Of tafl variants of which I am aware, the options in the rules string are sufficient to support all of them but one very esoteric alea evangelii variant3, and OpenTafl can theoretically support any variant constructed using OTN rules strings4. Other notable capabilities include the ability to define certain spaces as attacker fortresses, to support hostile attacker camps.
Finally, we move on to move notation. Building on Damian Walker’s aforementioned, excellent adaptation of algebraic chess notation to tafl rules (which, I should stress, is more than sufficient), I wanted to create a notation which requires a minimum of inference, and therefore slightly better suited to inter-computer communication. In effect, I wanted a notation sufficiently detailed such that a computer, operating with only a starting position and a list of moves, could accurately replay the game without having to know any of the rules. Since it is a notation with a lot of options, I provide a deeply contrived sample move record here, which uses almost every option:
Ne4-e6xf6 Ne6^=e8xe7/e9/cf8/d8-
The defending knight (uppercase N) on space e4 moves to e6, capturing the piece on f6 (having no special letter, it’s just an ordinary taflman). This is berserk tafl, so the move is not yet over. The knight on e6 jumps to e8 as its berserk move (^: jump, =: berserk), capturing the taflmen on e7, e9, and d8, and the enemy commander on f8 (as a special piece, it gets a prefix; as an attacking piece, it’s lowercase). This opens up a path for the king to reach the edge (-: king has a way to the edge).
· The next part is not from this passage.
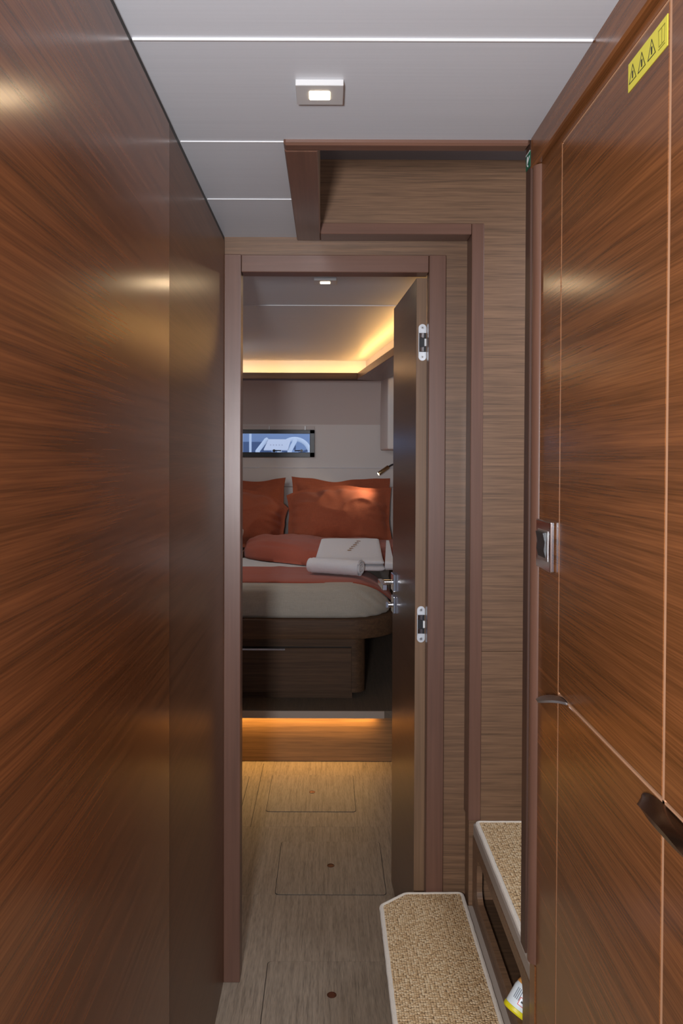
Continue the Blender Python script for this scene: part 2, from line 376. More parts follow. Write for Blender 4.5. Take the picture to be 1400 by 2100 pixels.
# ================================================================== THE NEIGHBOURING DECK SEEN THROUGH THE WINDOW
HULLB = mat('blue_grey_hull', (0.36, 0.45, 0.62), 0.5); PALE = mat('pale_fitting', (0.85, 0.88, 0.92), 0.4)
DUSK = mat('blue_grey_gear', (0.10, 0.14, 0.24), 0.5)
tag(box('neighbouring_boat', HULLB, -3.5, 2.5, 9.6, 9.9, 0.2, 2.2), 'blue grey side of another boat outside the cabin window', 'boat')
tag(box('outside_walkway', PALE, -3.5, 2.5, 6.4, 9.59, 1.18, 1.24), 'pale dock walkway outside the cabin window', 'walkway')
t = thing('white_board', (-0.51, 7.8, 1.2402), 'tilted white board between two pale stays outside the cabin window', 'board')
xf = Matrix.Translation((0, 7.78, 1.505)) @ Matrix.Rotation(R(-30), 4, 'X')
MB().prism([(-0.625, 0), (-0.392, 0), (-0.365, 0.115), (-0.582, 0.115)], 'Y', 0, 0.02, xf=xf).build('panel', mat('white_board', (0.9, 0.87, 0.88), 0.4), t)
mb = MB()
for k in range(5): mb.box(-0.565 + k * 0.028, -0.555 + k * 0.028, -0.003, -0.0005, 0.045, 0.055, rot=xf)
mb.build('printed_marks', mat('faint_print', (0.65, 0.6, 0.65), 0.5), t)
for x0, x1 in ((-0.685, -0.605), (-0.375, -0.32)):
    MB().tube([(x0, 7.80, 1.2405), (x0, 7.80, 1.49), (x1, 7.86, 1.60), (x1 + 0.012, 7.865, 1.612)], [0.022, 0.022, 0.022, 0.014], 10).build('stay', PALE, t, smooth=True)
WC = (-0.36, 8.6, 1.46)
t = thing('steering_wheel', (WC[0], 8.6, 1.2402), 'large pale ring wheel behind the white board outside', 'wheel')
MB().tube([(WC[0] + 0.165 * math.cos(2 * math.pi * k / 40), 8.6, WC[2] + 0.165 * math.sin(2 * math.pi * k / 40)) for k in range(40)], 0.024, 10, closed=True).build('rim', PALE, t, smooth=True)
for k in range(5):
    a = R(18 + 72 * k); MB().tube([(WC[0], 8.6, WC[2]), (WC[0] + 0.15 * math.cos(a), 8.6, WC[2] + 0.15 * math.sin(a))], 0.012, 8).build('spoke', DUSK, t, smooth=True)
MB().tube([(WC[0], 8.56, WC[2]), (WC[0], 8.64, WC[2])], 0.05, 16).build('hub', HULLB, t, smooth=True)
MB().box(WC[0] - 0.04, WC[0] + 0.04, 8.63, 8.70, 1.2405, 1.50).build('pedestal', DUSK, t)
tag(box('deck_locker', DUSK, -1.05, -0.66, 8.9, 9.3, 1.2402, 1.60), 'dark blue grey deck locker behind the rail posts outside', 'locker')
for x, lab in ((-0.86, 'slim white rail post outside at the left of the cabin window'), (-0.775, 'white rail post outside nearest the tilted white board')):
    tag(MB().tube([(x, 8.0, 1.2402), (x, 8.0, 1.95)], 0.012, 10).build('rail_post', PALE, origin=(x, 8.0, 1.2402), smooth=True), lab, 'post', 'rail posts outside the window')

# ================================================================== CEILING LAMPS
def ceiling_lamp(cx, cy, z, s, label, power):
    t = thing('ceiling_light', (cx, cy, z), label, 'ceiling light', 'square ceiling lights')
    mb = MB(); mb.box(cx - s / 2, cx + s / 2, cy - s * .46, cy + s * .46, z - 0.010, z, 0.0008); mb.build('housing', LAMPG, t)
    mb = MB(); mb.box(cx - s * .22, cx + s * .22, cy - s * .19, cy + s * .19, z - 0.0115, z - 0.0095, 0.0015); mb.build('lens', LENS, t, label='glowing warm lens')
    l = bpy.data.lights.new('lamp', 'AREA'); l.shape = 'SQUARE'; l.size = s * .4; l.energy = power; l.color = (1.0, 0.72, 0.42)
    o = bpy.data.objects.new('lamp', l); C.objects.link(o); o.location = (0, 0, -0.013); o.parent = t
ceiling_lamp(-0.0158, 1.3045, CZ, 0.0757, 'square steel ceiling light in the pale corridor ceiling', 0.12)
ceiling_lamp(-0.012, 2.62, KZ, 0.072, 'square ceiling light just inside the cabin doorway', 0.25)

# ================================================================== FLOOR HATCHES
def hatch(x0, x1, y0, y1, label, kx, ky):
    t = thing('floor_hatch', ((x0 + x1) / 2, (y0 + y1) / 2, 0.0), label, 'floor hatch', 'wooden floor hatches')
    def rr(e, rad=0.012):
        pts = []
        for cx, cy, a0 in ((x1 + e - rad, y1 + e - rad, 0), (x0 - e + rad, y1 + e - rad, 90), (x0 - e + rad, y0 - e + rad, 180), (x1 + e - rad, y0 - e + rad, 270)):
            pts += [(cx + rad * math.cos(R(a0 + k * 22.5)), cy + rad * math.sin(R(a0 + k * 22.5))) for k in range(5)]
        return pts
    MB().prism(rr(0.0015), 'Z', -0.004, 0.0005).build('gasket', GAP, t)
    MB().prism(rr(-0.0005), 'Z', -0.004, 0.0016).build('panel', W_HATCH, t)
    if kx is not None:
        mb = MB(); n = 20
        mb.tube([(kx + 0.0115 * math.cos(2 * math.pi * k / n), ky + 0.0115 * math.sin(2 * math.pi * k / n), 0.0016) for k in range(n)], 0.0014, 6, closed=True)
        lk = mb.build('lift_ring', COPPER, t, smooth=True)
        MB().prism([(kx + 0.0105 * math.cos(2 * math.pi * k / n), ky + 0.0105 * math.sin(2 * math.pi * k / n)) for k in range(n)], 'Z', 0.0008, 0.0019).build('lock_face', COPPER, lk)
    return t
hatch(-0.245, 0.115, 3.21, 3.582, 'square floor hatch nearest the lit step below the bed', -0.064, 3.398)
hatch(-0.168, 0.193, 2.596, 2.955, 'square floor hatch in the middle, beside the open cabin door', 0.013, 2.781)
hatch(-0.165, 0.197, 1.885, 2.247, 'floor hatch nearest the front, beside the carpeted bottom step', 0.0137, 2.105)
hatch(-0.71, -0.348, 3.21, 3.57, 'floor hatch at the far left, mostly hidden behind the door frame', None, None)

# ================================================================== TALL CABINET ON THE RIGHT
FX = 0.385
t = thing('tall_cabinet', (0.6, 0.9, 0), 'tall glossy brown wooden cabinet filling the right side of the corridor', 'cabinet')
box('carcass', W_RIGHT, FX + 0.014, 0.95, -0.9, 1.4985, 0.0, 1.957, parent=t)
box('side_stile', W_RIGHT, FX, FX + 0.0135, 1.3420, 1.4665, 0.0, 1.957, parent=t)
box('lower_stile', W_RIGHT, FX - 0.002, FX + 0.0135, 1.467, 1.504, 0.0, 0.4845, bev=0.001, parent=t)
box('header_rail', W_RIGHT, FX, FX + 0.0135, -0.9, 1.3419, 1.9445, 1.957, parent=t)
d1 = box('door', W_RIGHT, FX, FX + 0.0135, 0.9205, 1.3365, 1.0310, 1.9400, bev=0.0008, parent=t)
d2 = box('door', W_RIGHT, FX, FX + 0.0135, 0.9205, 1.3365, 0.03, 1.0250, bev=0.0008, parent=t)
d3 = box('door', W_RIGHT, FX, FX + 0.0135, 0.30, 0.9135, 1.0310, 1.9400, bev=0.0008, parent=t)
d4 = box('door', W_RIGHT, FX, FX + 0.0135, 0.30, 0.9135, 0.03, 1.0250, bev=0.0008, parent=t)
box('end_panel', W_RIGHT, FX, FX + 0.0135, -0.9, 0.2955, 0.03, 1.9400, bev=0.0008, parent=t)
box('edge_strip', BAND, FX + 0.0006, FX + 0.013, 1.3370, 1.3415, 0.03, 1.942, parent=t, label='pale edge strip')
box('edge_strip', BAND, FX + 0.0006, FX + 0.013, 0.9140, 0.9200, 0.03, 1.942, parent=t, label='pale edge strip')
box('edge_strip', BAND, FX + 0.0006, FX + 0.013, 0.30, 1.3365, 1.0252, 1.0285, parent=t, label='pale edge strip')
box('edge_strip', BAND, FX + 0.0010, FX + 0.013, 0.30, 1.3365, 1.9425, 1.9442, parent=t, label='pale edge strip')
def leaf_pull(yc, L, out, z, door, m):
    mb = MB(); n = 18
    def fn(u, v):
        a = math.pi * u; y = yc + L / 2 * math.cos(a); x = FX - out * math.sin(a) * v
        return (x, y, z - 0.010 * (math.cos(a)) ** 2 * v - 0.004 * v * v)
    mb.grid(fn, n, 6, 0.009)
    mb.build('pull', m, door, smooth=True)
mb = MB()
mb.grid(lambda u, v: (FX - 0.046 * v, 1.300 + 0.017 * (2 * u - 1) * math.sqrt(max(0, 1 - (0.96 * v) ** 2.4)), 1.034 - 0.004 * (2 * v - 1) ** 2 - 0.001 * (2 * u - 1) ** 2), 10, 14, 0.004)
mb.build('pull', PEWTER, d1, smooth=True)
leaf_pull(0.872, 0.165, 0.024, 1.018, d2, BRONZE)

# things fixed to the cabinet
t = thing('light_switch', (FX, 1.408, 1.27), 'chrome framed light switch with black rocker on the cabinet edge', 'switch')
mb = MB(); mb.box(0.3765, FX - 0.0002, 1.362, 1.456, 1.2265, 1.3125, 0.002, 2); mb.build('plate', CHROME, t)
box('bezel', SATIN, 0.3755, 0.3767, 1.376, 1.440, 1.243, 1.296, bev=0.0005, parent=t)
mb = MB(); mb.prism([(0.3758, 1.247), (0.3725, 1.262), (0.3742, 1.275), (0.3705, 1.292), (0.3760, 1.2925)], 'Y', 1.388, 1.437); mb.build('rocker', BLACKP, t)

t = thing('warning_label', (FX, 0.983, 1.91), 'yellow warning sticker with three triangles high on the cabinet door', 'sticker')
box('sheet', YELLOW, FX - 0.0008, FX, 0.9235, 1.0435, 1.8915, 1.9275, parent=t)
def outline(pts, wd, x0, x1):
    mb = MB(); n = len(pts)
    for k in range(n):
        a, b = Vector(pts[k]), Vector(pts[(k + 1) % n]); d = (b - a).normalized(); q = Vector((-d.y, d.x)) * wd / 2; e = d * wd / 2
        mb.prism([tuple(a - q - e), tuple(b - q + e), tuple(b + q + e), tuple(a + q - e)], 'X', x0, x1)
    return mb
for yc in (1.028, 0.9985, 0.968):
    mb = outline([(yc - 0.0112, 1.9005), (yc + 0.0112, 1.9005), (yc, 1.9210)], 0.0010, FX - 0.0012, FX - 0.0007)
    mk = mb.build('warning_triangle', INK, t)
    MB().prism([(yc - 0.0014, 1.9035), (yc + 0.0014, 1.9035), (yc + 0.0020, 1.9125), (yc - 0.0020, 1.9125)], 'X', FX - 0.0012, FX - 0.0007).build('symbol', INK, mk)
mb = outline([(0.9465, 1.9010), (0.9315, 1.9010), (0.9300, 1.9200), (0.9480, 1.9200)], 0.0009, FX - 0.0012, FX - 0.0007)
mb.box(FX - 0.0012, FX - 0.0007, 0.930, 0.948, 1.8975, 1.8985); mb.box(FX - 0.0012, FX - 0.0007, 0.938, 0.939, 1.902, 1.919)
mb.build('manual_symbol', INKG, t)

t = thing('exit_sign', (0.3745, 1.523, 1.984), 'small green sign with white arrow high on the stair corner post', 'sign')
box('sheet', GREEN, 0.3735, 0.3744, 1.5075, 1.5385, 1.9655, 1.9955, parent=t)
mb = MB()
mb.box(0.3730, 0.3735, 1.5075, 1.5385, 1.9935, 1.9955)
mb.build('white_bar', WHITE, t)
mb = MB()
for a, b in (((1.5115, 1.986), (1.531, 1.976)), ((1.531, 1.976), (1.526, 1.9895)), ((1.531, 1.976), (1.522, 1.9705))):
    a, b = Vector(a), Vector(b); d = (b - a).normalized(); q = Vector((-d.y, d.x)) * 0.0015
    mb.prism([tuple(a - q), tuple(b - q), tuple(b + q), tuple(a + q)], 'X', 0.3730, 0.3735)
mb.build('arrow', WHITE, t)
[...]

You can read more, and peruse more examples, in the full proposal here: OpenTafl Notation. Feel free to leave a comment with your, well, comments.
1. And maybe a $20 Amazon gift card or something.
2. I hope to finalize the protocol in the next few months, and finish implementing it by the end of summer.
3. The one with mercenaries, pieces which start on the defending side but change sides when captured.
4. I haven’t yet written the code to parse them and generate new games, so I can’t say for sure. Thinking through some oddball variations, though, none strike me as OpenTafl-breaking.